The Williamson County task force of around 50 firefighters from all the departments in the county faces a grim duty Thursday on what is its last day deployed in Eastern Tennessee.

The command center has tasked them, and many other departments from around the state that responded to the emergency call on Tuesday morning, with searching burned structures for damage assessment and anyone left behind.

The fires are estimated to have damaged or destroyed more than 700 homes and businesses throughout Sevier County, according to various reports.

The Williamson County task force, comprised of men and equipment from the fire departments of Spring Hill, Franklin, Brentwood and the county, are at work in Pigeon Forge, where they spent much of their time since Tuesday.

“Today we’ve been going from house to house that are burned, checking the damage,” Terry Hood, Spring Hill fire chief, said around noon Thursday. “Just walking through to check and make sure no one is there – more kind of detail work.”

He said they put out two smaller fires early Thursday along with doing little tasks here and there.

“There was a burned out tree hanging by a thread that could have fallen on an intact cabin,” Hood said. “It wasn’t part of the assignment, but we were able to take the tree down and prevent further damage.”

The fires first touched Gatlinburg, and high winds on Monday spread it to Pigeon Forge, the theme park and Smoky Mountain resort area.

Reports are confirmed by Tennessee Emergency Management officials of seven fatalities, and an unknown number of people are missing after the sudden chaos of Gatlinburg’s emergency evacuation on Monday night.
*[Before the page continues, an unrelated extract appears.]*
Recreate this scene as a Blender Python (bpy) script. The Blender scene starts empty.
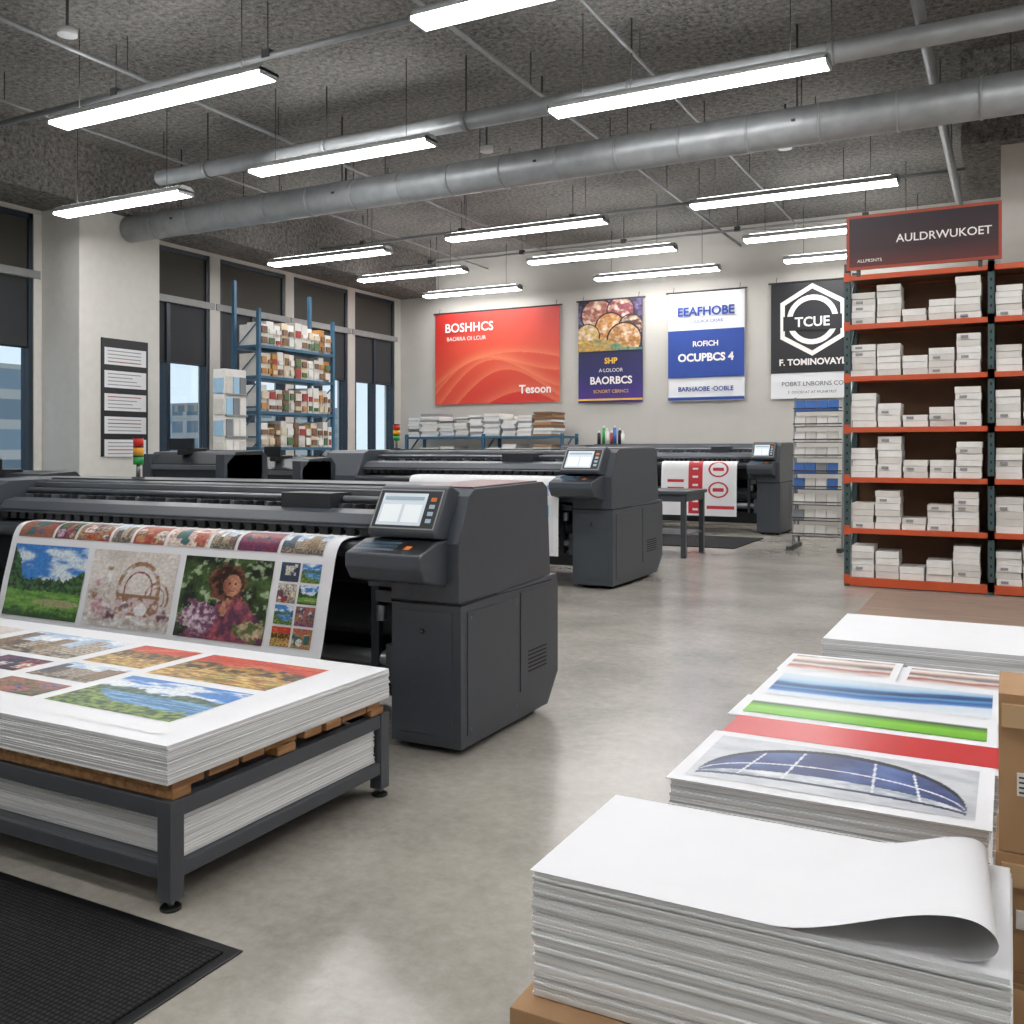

The Red Cross is working to reunite those separated from their loved ones.

Up to half of the 10-square miles of Gatlinburg was affected.

Heavy rain on Wednesday helped some, and the wildfires in the area were reported to be out by early Wednesday evening, TEMA said, though some were still smoldering.

Officials from Smoky Mountain National Park, which remains closed, estimated that nearly 16,000 acres were burned by Wednesday afternoon, with 10 percent containment. Gov. Bill Haslam called it “the largest fire in the last hundred years in the state of Tennessee.”

Chief Hood took the accompanying pictures on Wednesday, when the task force was out on calls in Pigeon Forge and Gatlinburg.